Nos Estados Unidos, há muito tempo o poder público assumiu elevada parte dos custos. Na cidade de Nova Iorque, o usuário do metrô, dos trens suburbanos e dos ônibus só paga 50% dos custos. Na capital do Estado, Albany, os ônibus são subsidiados em 70%.
Em regra esses subsídios europeus e americanos são injetados diretamente nas operadoras estatais ou privadas, exigindo forte burocracia de controle e auditagem.
No Brasil, assiste-se ao exemplo da cidade de São Paulo, com a tarifa única, impondo subsídios do orçamento público ainda não claramente mensurados. A burocracia de controle dos subsídios também não se revela clara.
Como praticar os subsídios?
A partir da elevada estrutura de custos das empresas operadoras dos serviços de ônibus – modal que atende a 90% da população fluminense – e de equivocadas políticas de benefícios tarifários, é possível montar prático e eficiente modelo de subsídio, dentro do almejado pacto federativo.
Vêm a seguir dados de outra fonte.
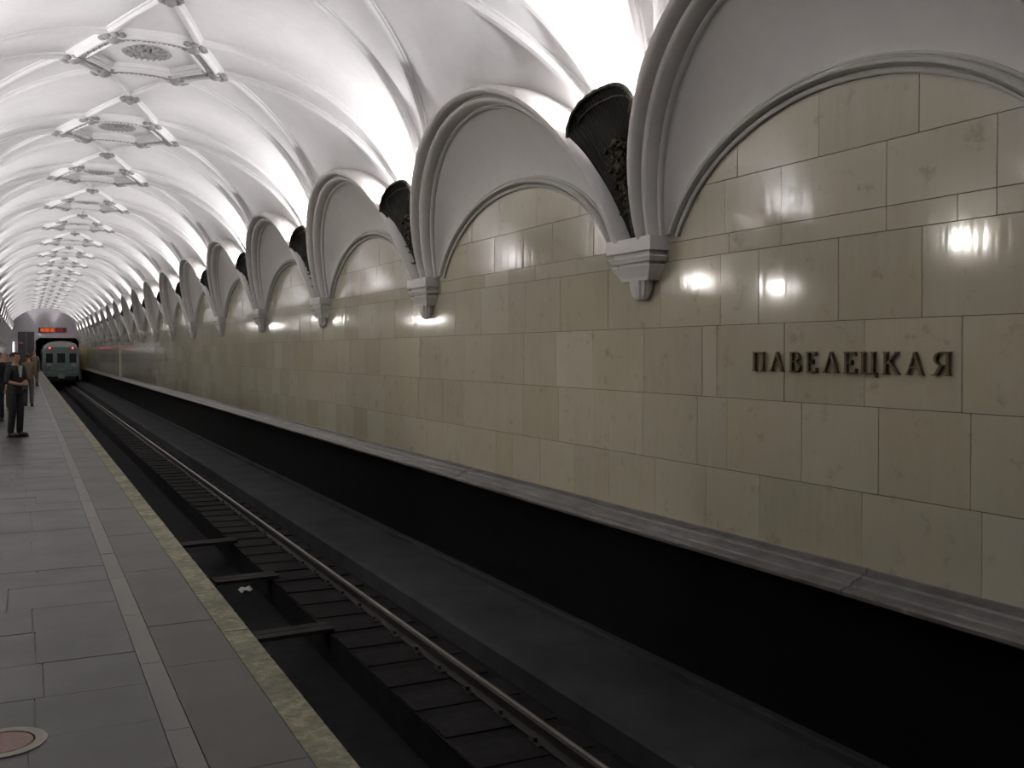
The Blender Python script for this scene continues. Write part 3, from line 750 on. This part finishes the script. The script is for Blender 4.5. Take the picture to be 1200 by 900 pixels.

As medidas que simplificarão o processo e reduzirão as tarifas poderão ser:
– eliminação da forte carga tributária incidente sobre as operadoras, da ordem de 32% dos respectivos custos; as perdas da receita por parte dos municípios, estados e da União poderão ser compensadas com aumento nas alíquotas do IPVA e do IPI sobre automóveis, utilitários e respectivos assessórios;
– assunção, por municípios, estados e União, nos respectivos serviços de transporte público jurisdicionados dos encargos de gratuidade – idosos, estudantes, deficientes e doentes crônicos – desonerando em conseqüência esses custos, hoje total ou parcialmente repassados para as tarifas; estima-se que essa despesa, atualmente, é da ordem anual de 6 milhões de reais, que poderão ser reduzidos se houver substituição do atual modelo linear, que na maioria dos casos não leva em conta o nível de renda do beneficiário, critério mais justo já adotado pelo Bolsa Família;
– subsídio, pela União de 50% do óleo diesel e do GNV efetivamente consumidos pelas empresas concessionárias, fazendo-se a compensação mediante adicional no preço da gasolina e do álcool.
Certamente outras medidas poderão ser adotadas para a melhoria da qualidade e da produtividade do transporte público, como investimento em corredores expressos para ônibus e terminais de integração, expansão paulatina da redes de transporte de massa e desestímulo gradual ao uso perdulário do automóvel, em face da boa opção do coletivo, no interesse social.
Se levado em conta que 40% dos usuários do transporte coletivo já dispõem do subsídio do vale-transporte concedido pelos empregadores, a conjugação desse importante mecanismo com as medidas acima sugeridas acarretarão histórico avanço na melhoria do transporte público no Brasil, reduzindo custos para todos, provendo inclusão por justiça social e induzindo maior desenvolvimento econômico e melhor qualidade de vida.